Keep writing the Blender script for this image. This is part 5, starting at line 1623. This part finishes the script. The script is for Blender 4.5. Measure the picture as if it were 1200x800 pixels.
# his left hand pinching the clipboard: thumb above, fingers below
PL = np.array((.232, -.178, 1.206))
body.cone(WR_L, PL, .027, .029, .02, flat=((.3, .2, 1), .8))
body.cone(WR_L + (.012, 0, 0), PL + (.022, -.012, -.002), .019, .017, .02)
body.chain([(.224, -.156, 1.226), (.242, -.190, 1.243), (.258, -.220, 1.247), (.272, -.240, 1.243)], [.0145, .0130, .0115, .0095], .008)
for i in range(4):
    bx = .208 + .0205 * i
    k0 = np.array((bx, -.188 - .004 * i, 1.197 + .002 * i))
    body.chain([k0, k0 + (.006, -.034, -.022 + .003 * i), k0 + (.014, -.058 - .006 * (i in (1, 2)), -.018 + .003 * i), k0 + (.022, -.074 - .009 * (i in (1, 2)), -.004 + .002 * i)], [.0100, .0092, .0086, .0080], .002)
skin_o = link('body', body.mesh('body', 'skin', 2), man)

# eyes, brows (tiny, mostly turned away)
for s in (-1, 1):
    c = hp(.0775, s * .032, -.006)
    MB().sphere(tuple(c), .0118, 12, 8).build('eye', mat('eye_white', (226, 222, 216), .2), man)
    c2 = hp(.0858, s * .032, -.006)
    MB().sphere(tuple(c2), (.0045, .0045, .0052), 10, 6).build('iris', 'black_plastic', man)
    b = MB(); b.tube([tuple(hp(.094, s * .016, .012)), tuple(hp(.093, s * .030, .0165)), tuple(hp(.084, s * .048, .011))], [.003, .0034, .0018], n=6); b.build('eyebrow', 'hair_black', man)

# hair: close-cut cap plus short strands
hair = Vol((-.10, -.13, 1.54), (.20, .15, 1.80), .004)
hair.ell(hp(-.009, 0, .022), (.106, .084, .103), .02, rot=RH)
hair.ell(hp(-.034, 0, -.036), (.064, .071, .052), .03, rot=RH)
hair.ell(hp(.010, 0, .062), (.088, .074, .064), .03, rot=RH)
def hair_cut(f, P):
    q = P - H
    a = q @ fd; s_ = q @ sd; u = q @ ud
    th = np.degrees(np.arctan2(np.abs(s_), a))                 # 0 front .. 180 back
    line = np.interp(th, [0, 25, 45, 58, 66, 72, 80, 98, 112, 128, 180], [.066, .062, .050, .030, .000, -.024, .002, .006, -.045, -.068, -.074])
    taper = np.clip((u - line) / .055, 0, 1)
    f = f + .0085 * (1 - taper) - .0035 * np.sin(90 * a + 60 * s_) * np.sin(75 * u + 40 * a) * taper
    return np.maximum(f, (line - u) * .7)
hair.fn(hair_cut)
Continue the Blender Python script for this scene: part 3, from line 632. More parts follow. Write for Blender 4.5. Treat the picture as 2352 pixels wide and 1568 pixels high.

════════════════════

Goal: Your task is to repeat each line of the material exactly.

Answer to this task:
Keep writing the Blender script for this image. This is part 5, starting at line 1623. This part finishes the script. The script is for Blender 4.5. Measure the picture as if it were 1200x800 pixels.
# his left hand pinching the clipboard: thumb above, fingers below
PL = np.array((.232, -.178, 1.206))
body.cone(WR_L, PL, .027, .029, .02, flat=((.3, .2, 1), .8))
body.cone(WR_L + (.012, 0, 0), PL + (.022, -.012, -.002), .019, .017, .02)
body.chain([(.224, -.156, 1.226), (.242, -.190, 1.243), (.258, -.220, 1.247), (.272, -.240, 1.243)], [.0145, .0130, .0115, .0095], .008)
for i in range(4):
    bx = .208 + .0205 * i
    k0 = np.array((bx, -.188 - .004 * i, 1.197 + .002 * i))
    body.chain([k0, k0 + (.006, -.034, -.022 + .003 * i), k0 + (.014, -.058 - .006 * (i in (1, 2)), -.018 + .003 * i), k0 + (.022, -.074 - .009 * (i in (1, 2)), -.004 + .002 * i)], [.0100, .0092, .0086, .0080], .002)
skin_o = link('body', body.mesh('body', 'skin', 2), man)

# eyes, brows (tiny, mostly turned away)
for s in (-1, 1):
    c = hp(.0775, s * .032, -.006)
    MB().sphere(tuple(c), .0118, 12, 8).build('eye', mat('eye_white', (226, 222, 216), .2), man)
    c2 = hp(.0858, s * .032, -.006)
    MB().sphere(tuple(c2), (.0045, .0045, .0052), 10, 6).build('iris', 'black_plastic', man)
    b = MB(); b.tube([tuple(hp(.094, s * .016, .012)), tuple(hp(.093, s * .030, .0165)), tuple(hp(.084, s * .048, .011))], [.003, .0034, .0018], n=6); b.build('eyebrow', 'hair_black', man)

# hair: close-cut cap plus short strands
hair = Vol((-.10, -.13, 1.54), (.20, .15, 1.80), .004)
hair.ell(hp(-.009, 0, .022), (.106, .084, .103), .02, rot=RH)
hair.ell(hp(-.034, 0, -.036), (.064, .071, .052), .03, rot=RH)
hair.ell(hp(.010, 0, .062), (.088, .074, .064), .03, rot=RH)
def hair_cut(f, P):
    q = P - H
    a = q @ fd; s_ = q @ sd; u = q @ ud
    th = np.degrees(np.arctan2(np.abs(s_), a))                 # 0 front .. 180 back
    line = np.interp(th, [0, 25, 45, 58, 66, 72, 80, 98, 112, 128, 180], [.066, .062, .050, .030, .000, -.024, .002, .006, -.045, -.068, -.074])
    taper = np.clip((u - line) / .055, 0, 1)
    f = f + .0085 * (1 - taper) - .0035 * np.sin(90 * a + 60 * s_) * np.sin(75 * u + 40 * a) * taper
    return np.maximum(f, (line - u) * .7)
hair.fn(hair_cut)
Continue the Blender Python script for this scene: part 3, from line 632. More parts follow. Write for Blender 4.5. Treat the picture as 2352 pixels wide and 1568 pixels high.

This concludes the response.